Faute d’avoir été sanctionné, ce harcèlement s’est poursuivi lors de votre couverture du procès de l’affaire Lola ?
Oui, je couvrais une manifestation ouvertement fasciste. C’était devant le tribunal, le jour du verdict. Les personnes présentes demandaient le rétablissement de la peine de mort pour les personnes sous le coup d’une obligation de quitter le territoire français (OQTF). Elles scandaient : « Migrants assassins, journalistes complices ». Le rendez-vous officiel était présenté comme un « hommage à Lola ». Jordan Florentin me filmait constamment et m’a décrit dans ses articles comme une « militante proche des terroristes ACAB, avec ses yeux injectés de haine et de perversité ». J’ai déposé plainte à la fois contre Alice Cordier, qui a tourné une vidéo diffamante à mon égard et contre Jordan Florentin.
Comment appréhendez-vous les difficultés pour la gauche et les médias engagés de traiter ce type de procès, dont on sait que l’extrême droite sera au premier rang ?
C’est un devoir moral d’y être. Grâce à l’absence des médias de gauche et de la gauche en général, l’extrême droite a eu toute la place pour imposer son récit. Quand j’y étais, j’ai eu l’impression de me battre contre un camp qui gagnera de toute façon. L’avocat des Natifs, pendant la manifestation fasciste, a affirmé qu’il voulait le retour de la peine de mort pour les personnes sous le coup d’une OQTF. L’extrême droite a pu étaler tous ses arguments pendant toute l’affaire Lola. Au détriment de la mémoire de cette petite fille, dont la famille a insisté plusieurs fois pour la fin de cette récupération. L’extrême droite se fout de cette demande. Elle ne parle jamais des violences contre les enfants ou des infanticides.
L’extrême droite choisit le profil des violeurs qu’elle veut dénoncer et le profil des victimes qu’elle veut défendre.
Vous avez suivi aussi le procès des violeurs de Mazan, sur lequel vous avez écrit un livre récent. Par le nombre d’accusés et leur diversité, l’extrême droite est-elle parvenue à imposer sa grille de lecture raciste ?
Non, pas vraiment. Ce qui confirme que l’extrême droite choisit le profil des violeurs qu’elle veut dénoncer et le profil des victimes qu’elle veut défendre.
Vous avez été surprise du manque de changements, un an après ce procès dont on disait qu’il était historique ?
On attendait peut-être plus qu’il ne fallait de ce procès, dont on pensait qu’il allait changer les choses. Mais c’était déjà cet espoir lors du procès de Bertrant Cantat pour le meurtre de Marie Trintignant. La mission interministérielle pour la protection des femmes contre les violences sexuelles a rendu son rapport cette semaine : il y a tous les jours au moins trois féminicides ou tentatives de féminicides en France.

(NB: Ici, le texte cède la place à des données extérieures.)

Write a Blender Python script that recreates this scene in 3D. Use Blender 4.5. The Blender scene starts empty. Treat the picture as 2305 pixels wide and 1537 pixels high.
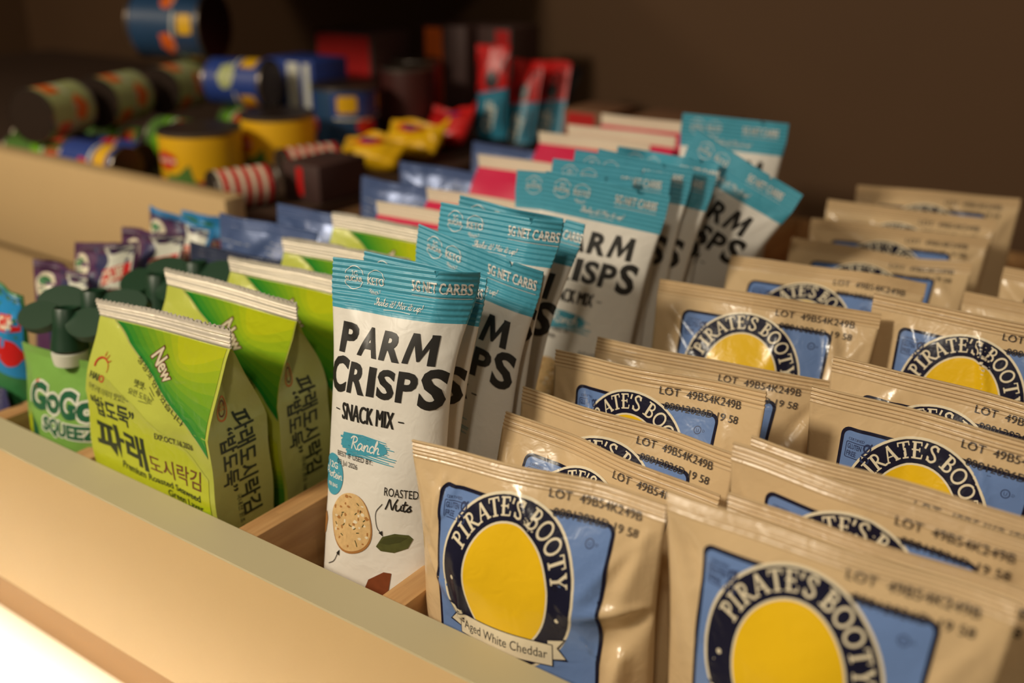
import bpy, bmesh, math, random
import numpy as np
from mathutils import Vector, Matrix
from mathutils.geometry import tessellate_polygon

# All lengths below are written in units of S (30 cm); X runs along the drawer
# fronts, Y goes into the cabinet, Z is up; the top edge of the pulled-out
# drawer front is the line Y = 0, Z = 0.
S = 0.30
scene = bpy.context.scene
COL = scene.collection
PI = math.pi

# ------------------------------------------------------------------ camera
F_PX = 2342.2
cam_d = bpy.data.cameras.new('camera')
cam = bpy.data.objects.new('camera', cam_d)
COL.objects.link(cam)
cam_d.sensor_fit = 'HORIZONTAL'
cam_d.sensor_width = 36.0
cam_d.lens = 36.0 * F_PX / 2305.0
cam_d.clip_start = 0.01
cam_d.clip_end = 30
RX = Vector((0.81487, 0.57964, 0.0))
UP = Vector((-0.21757, 0.30586, 0.92688))
FW = Vector((-0.53726, 0.75529, -0.37535))
M = Matrix((RX, UP, -FW)).transposed().to_4x4()
M.translation = Vector((0, -1 * S, 0.988 * S))
cam.matrix_world = M
cam_d.dof.use_dof = True
cam_d.dof.focus_distance = 1.70 * S
cam_d.dof.aperture_fstop = 4.3
scene.camera = cam

# ------------------------------------------------------------------ world, exposure
world = bpy.data.worlds.new('room')
scene.world = world
world.use_nodes = True
wb = world.node_tree.nodes['Background']
wb.inputs[0].default_value = (1.0, 0.72, 0.45, 1)
wb.inputs[1].default_value = 0.075
vs = scene.view_settings
vs.view_transform = 'Standard'
vs.look = 'None'
vs.gamma = 1
vs.use_curve_mapping = False
vs.exposure = 0.0


def area(name, loc, target, size, power, col, size_y=None):
    d = bpy.data.lights.new(name, 'AREA')
    d.energy = power
    d.color = col
    d.size = size
    if size_y:
        d.shape = 'RECTANGLE'
        d.size_y = size_y
    o = bpy.data.objects.new(name, d)
    COL.objects.link(o)
    o.location = Vector(loc) * S
    v = (Vector(target) - Vector(loc)).normalized()
    o.rotation_euler = v.to_track_quat('-Z', 'Y').to_euler()
    return o


WARM = (1.0, 0.80, 0.56)
area('ceiling_lamp', (-2.9, -3.3, 3.2), (-1.0, 0.5, 0.1), 0.20, 15.5, (1.0, 0.88, 0.69))
area('ceiling_lamp', (0.6, -2.6, 3.9), (-0.6, 0.6, 0.1), 0.10, 3.2, (1.0, 0.87, 0.67))
area('ceiling_lamp', (-6.6, -3.4, 3.6), (-3.0, 1.2, 0.2), 0.22, 5.5, WARM)
led = area('shelf_led_strip', (-1.6, -0.03, -0.372), (-1.6, -0.22, -0.8), 1.1, 1.7, (1.0, 0.88, 0.70), 0.02)
led.data.spread = math.radians(110)


# ------------------------------------------------------------------ materials
def lin(c):
    c = c / 255.0
    return c / 12.92 if c <= 0.04045 else ((c + 0.055) / 1.055) ** 2.4


MATS = {}


def mat(name, rgb, rough=0.45, metal=0.0, bump=None, vary=0.06, vscale=30.0, spec=0.5, stretch=(1, 1, 1), coat=0.0):
    """rgb is the sRGB colour of the thing itself under white light."""
    if name in MATS:
        return MATS[name]
    m = bpy.data.materials.new(name)
    m.use_nodes = True
    nt = m.node_tree
    b = nt.nodes['Principled BSDF']
    b.inputs['Roughness'].default_value = rough
    b.inputs['Metallic'].default_value = metal
    b.inputs['Specular IOR Level'].default_value = spec
    b.inputs['Coat Weight'].default_value = coat
    b.inputs['Coat Roughness'].default_value = 0.12
    base = [lin(c) for c in rgb]
    geo = nt.nodes.new('ShaderNodeNewGeometry')
    mp = nt.nodes.new('ShaderNodeMapping')
    mp.inputs['Scale'].default_value = stretch
    nt.links.new(geo.outputs['Position'], mp.inputs['Vector'])
    if vary > 0:
        n = nt.nodes.new('ShaderNodeTexNoise')
        n.inputs['Scale'].default_value = vscale
        n.inputs['Detail'].default_value = 3
        nt.links.new(mp.outputs[0], n.inputs['Vector'])
        mx = nt.nodes.new('ShaderNodeMix')
        mx.data_type = 'RGBA'
        mx.inputs[6].default_value = [c * (1 - vary) for c in base] + [1]
        mx.inputs[7].default_value = [min(1, c * (1 + vary)) for c in base] + [1]
        nt.links.new(n.outputs['Fac'], mx.inputs[0])
        nt.links.new(mx.outputs[2], b.inputs['Base Color'])
    else:
        b.inputs['Base Color'].default_value = base + [1]
    if bump:
        n2 = nt.nodes.new('ShaderNodeTexNoise')
        n2.inputs['Scale'].default_value = bump[0]
        n2.inputs['Detail'].default_value = 2
        n2.inputs['Distortion'].default_value = 0.6
        nt.links.new(mp.outputs[0], n2.inputs['Vector'])
        bp = nt.nodes.new('ShaderNodeBump')
        bp.inputs['Strength'].default_value = bump[1]
        bp.inputs['Distance'].default_value = bump[2]
        nt.links.new(n2.outputs['Fac'], bp.inputs['Height'])
        nt.links.new(bp.outputs[0], b.inputs['Normal'])
    MATS[name] = m
    return m


def wood(name, c1, c2, c3):
    m = bpy.data.materials.new(name)
    m.use_nodes = True
    nt = m.node_tree
    b = nt.nodes['Principled BSDF']
    b.inputs['Roughness'].default_value = 0.5
    geo = nt.nodes.new('ShaderNodeNewGeometry')
    mp = nt.nodes.new('ShaderNodeMapping')
    mp.inputs['Scale'].default_value = (240, 14, 160)
    nt.links.new(geo.outputs['Position'], mp.inputs['Vector'])
    n = nt.nodes.new('ShaderNodeTexNoise')
    n.inputs['Scale'].default_value = 1.0
    n.inputs['Detail'].default_value = 5
    nt.links.new(mp.outputs[0], n.inputs['Vector'])
    mp2 = nt.nodes.new('ShaderNodeMapping')
    mp2.inputs['Scale'].default_value = (150, 12, 55)
    nt.links.new(geo.outputs['Position'], mp2.inputs['Vector'])
    v = nt.nodes.new('ShaderNodeTexVoronoi')
    v.distance = 'CHEBYCHEV'
    v.inputs['Scale'].default_value = 1.0
    nt.links.new(mp2.outputs[0], v.inputs['Vector'])
    r = nt.nodes.new('ShaderNodeValToRGB')
    e = r.color_ramp.elements
    e[0].position, e[0].color = 0.25, [lin(c) for c in c1] + [1]
    e[1].position, e[1].color = 0.75, [lin(c) for c in c2] + [1]
    nt.links.new(n.outputs['Fac'], r.inputs[0])
    mx = nt.nodes.new('ShaderNodeMix')
    mx.data_type = 'RGBA'
    mx.blend_type = 'MULTIPLY'
    mx.inputs[0].default_value = 0.30
    nt.links.new(r.outputs[0], mx.inputs[6])
    nt.links.new(v.outputs['Color'], mx.inputs[7])
    hs = nt.nodes.new('ShaderNodeHueSaturation')
    hs.inputs['Saturation'].default_value = 0.0
    nt.links.new(v.outputs['Color'], hs.inputs['Color'])
    nt.links.new(hs.outputs[0], mx.inputs[7])
    nt.links.new(mx.outputs[2], b.inputs['Base Color'])
    MATS[name] = m
    return m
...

Certes, la notion de consentement est entrée dans la loi. Mais il y a toujours neuf plaintes sur dix qui sont classées sans suite. Il y a encore des policiers qui ne prennent pas les plaintes, ce qui est illégal. La victimisation secondaire se produit au moment de la plainte – en demandant des informations sur la tenue de la victime, son attitude, etc. Les autorités refusent de constater la dimension systémique des violences sexistes et sexuelles.